━━━ Data excerpt

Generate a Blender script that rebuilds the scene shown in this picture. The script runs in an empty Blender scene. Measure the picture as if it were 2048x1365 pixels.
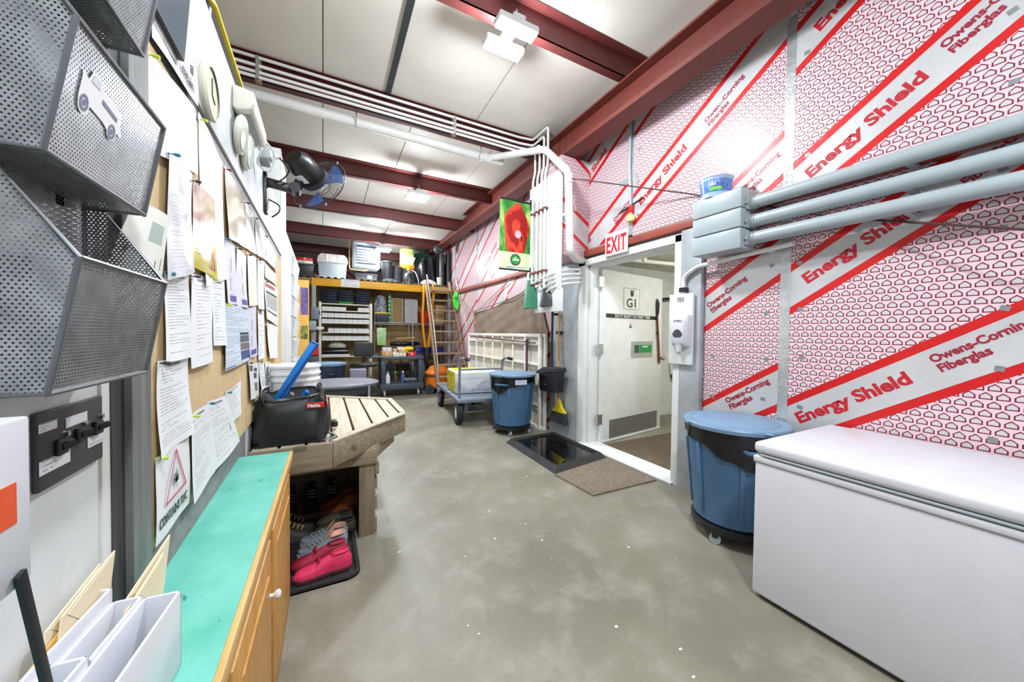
import bpy, bmesh, math, random
from mathutils import Vector, Matrix
import numpy as np
random.seed(7)
SC = bpy.context.scene
COL = SC.collection
pi = math.pi

# ------------------------------------------------------------------ camera
F_PX = 718.0
yaw, pitch, roll = math.radians(27.8), math.radians(1.2), math.radians(0.66)
cd = bpy.data.cameras.new('camera'); cam = bpy.data.objects.new('camera', cd); COL.objects.link(cam)
cd.sensor_width = 36.0; cd.lens = F_PX / 2048 * 36.0; cd.clip_start = 0.02; cd.clip_end = 100
fw = Vector((math.sin(yaw)*math.cos(pitch), math.cos(yaw)*math.cos(pitch), -math.sin(pitch)))
r0 = Vector((math.cos(yaw), -math.sin(yaw), 0)); u0 = r0.cross(fw)
R_ = math.cos(roll)*r0 + math.sin(roll)*u0; U_ = -math.sin(roll)*r0 + math.cos(roll)*u0
m = Matrix((R_, U_, -fw)).transposed().to_4x4(); m.translation = Vector((0, 0, 1.4))
cam.matrix_world = m
SC.camera = cam

# ------------------------------------------------------------------ world, exposure
W = bpy.data.worlds.new('world'); SC.world = W; W.use_nodes = True
W.node_tree.nodes['Background'].inputs[0].default_value = (0.85, 0.92, 1, 1)
W.node_tree.nodes['Background'].inputs[1].default_value = 0.3
vs = SC.view_settings
vs.view_transform = 'Standard'; vs.look = 'None'; vs.gamma = 1.0; vs.use_curve_mapping = False
vs.exposure = 0.20
LAMP_W = 138.0          # watts of one high-bay lamp

# ------------------------------------------------------------------ helpers: colour, materials
def lin(c):
    r = []
    for v in c[:3]:
        v = v/255.0
        r.append(v/12.92 if v <= 0.04045 else ((v+0.055)/1.055)**2.4)
    return tuple(r) + (1.0,)
MATS = {}
class NB:
    """small node builder"""
    def __init__(s, name):
        s.m = bpy.data.materials.new(name); s.m.use_nodes = True
        s.t = s.m.node_tree; s.n = s.t.nodes; s.b = s.n['Principled BSDF']; s.out = s.n['Material Output']
    def node(s, typ, **kw):
        n = s.n.new(typ)
        for k, v in kw.items(): setattr(n, k, v)
        return n
    def link(s, a, b): s.t.links.new(a, b)
    def inp(s, sock, v):
        if hasattr(v, 'links') or hasattr(v, 'is_linked'): s.link(v, sock)
        else: sock.default_value = v
    def math(s, op, a, b=0.0, c=None):
        n = s.node('ShaderNodeMath', operation=op)
        s.inp(n.inputs[0], a); s.inp(n.inputs[1], b)
        if c is not None: s.inp(n.inputs[2], c)
        return n.outputs[0]
    def add(s, a, b): return s.math('ADD', a, b)
    def sub(s, a, b): return s.math('SUBTRACT', a, b)
    def mul(s, a, b): return s.math('MULTIPLY', a, b)
    def lt(s, a, b): return s.math('LESS_THAN', a, b)
    def gt(s, a, b): return s.math('GREATER_THAN', a, b)
    def mod(s, a, b): return s.math('FLOORED_MODULO', a, b)
    def absv(s, a): return s.math('ABSOLUTE', a)
    def mix(s, f, a, b):
        n = s.node('ShaderNodeMix', data_type='RGBA')
        s.inp(n.inputs[0], f); s.inp(n.inputs[6], a); s.inp(n.inputs[7], b)
        return n.outputs[2]
    def coord(s, kind='Object'):
        return s.node('ShaderNodeTexCoord').outputs[kind]
    def xyz(s, v):
        n = s.node('ShaderNodeSeparateXYZ'); s.link(v, n.inputs[0]); return n.outputs
    def noise(s, v, scale, detail=4, rough=0.55, stretch=None):
        if stretch:
            mp = s.node('ShaderNodeMapping'); mp.inputs['Scale'].default_value = stretch
            s.link(v, mp.inputs[0]); v = mp.outputs[0]
        n = s.node('ShaderNodeTexNoise'); n.inputs['Scale'].default_value = scale
        n.inputs['Detail'].default_value = detail; n.inputs['Roughness'].default_value = rough
        s.link(v, n.inputs['Vector']); return n.outputs['Fac']
    def ramp(s, f, stops):
        n = s.node('ShaderNodeValToRGB'); e = n.color_ramp.elements
        while len(e) < len(stops): e.new(0.5)
        for i, (p, c) in enumerate(stops): e[i].position = p; e[i].color = c if len(c) == 4 else lin(c)
        s.link(f, n.inputs[0]); return n.outputs[0]
    def bump(s, h, strength=0.3, dist=0.01):
        n = s.node('ShaderNodeBump'); n.inputs['Strength'].default_value = strength
        n.inputs['Distance'].default_value = dist
        s.link(h, n.inputs['Height']); s.link(n.outputs[0], s.b.inputs['Normal'])
    def col(s, v): s.inp(s.b.inputs['Base Color'], v)
    def pr(s, rough=0.5, metal=0.0, spec=0.5, coat=0.0):
        s.b.inputs['Roughness'].default_value = rough; s.b.inputs['Metallic'].default_value = metal
        s.b.inputs['Specular IOR Level'].default_value = spec
        s.b.inputs['Coat Weight'].default_value = coat

def M(name, rgb, rough=0.5, metal=0.0, var=0.10, scale=6.0, bump=0.0, bscale=60.0, spec=0.5, coat=0.0,
      stretch=None, emit=0.0, alpha=1.0, rgb2=None, trans=0.0):
    if name in MATS: return MATS[name]
    b = NB(name); v = b.coord()
    n = b.noise(v, scale, 4, 0.6, stretch)
    c = lin(rgb)
    c2 = lin(rgb2) if rgb2 else tuple(min(1, x*(1+var)) for x in c[:3]) + (1,)
    c1 = c if rgb2 else tuple(x*(1-var) for x in c[:3]) + (1,)
    b.col(b.ramp(n, [(0.32, c1), (0.68, c2)]))
    b.pr(rough, metal, spec, coat)
    if bump: b.bump(b.noise(v, bscale, 3, 0.6, stretch), bump, 0.004)
    if emit:
        b.b.inputs['Emission Color'].default_value = c; b.b.inputs['Emission Strength'].default_value = emit
    if alpha < 1: b.b.inputs['Alpha'].default_value = alpha
    if trans: b.b.inputs['Transmission Weight'].default_value = trans
    MATS[name] = b.m
    return b.m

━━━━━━

§ Exercise
Write out again, exactly, the lines from the start of the listing up to the line containing "pi = math.pi", with both ends and without pictures.

§ Full solution
Generate a Blender script that rebuilds the scene shown in this picture. The script runs in an empty Blender scene. Measure the picture as if it were 2048x1365 pixels.
import bpy, bmesh, math, random
from mathutils import Vector, Matrix
import numpy as np
random.seed(7)
SC = bpy.context.scene
COL = SC.collection
pi = math.pi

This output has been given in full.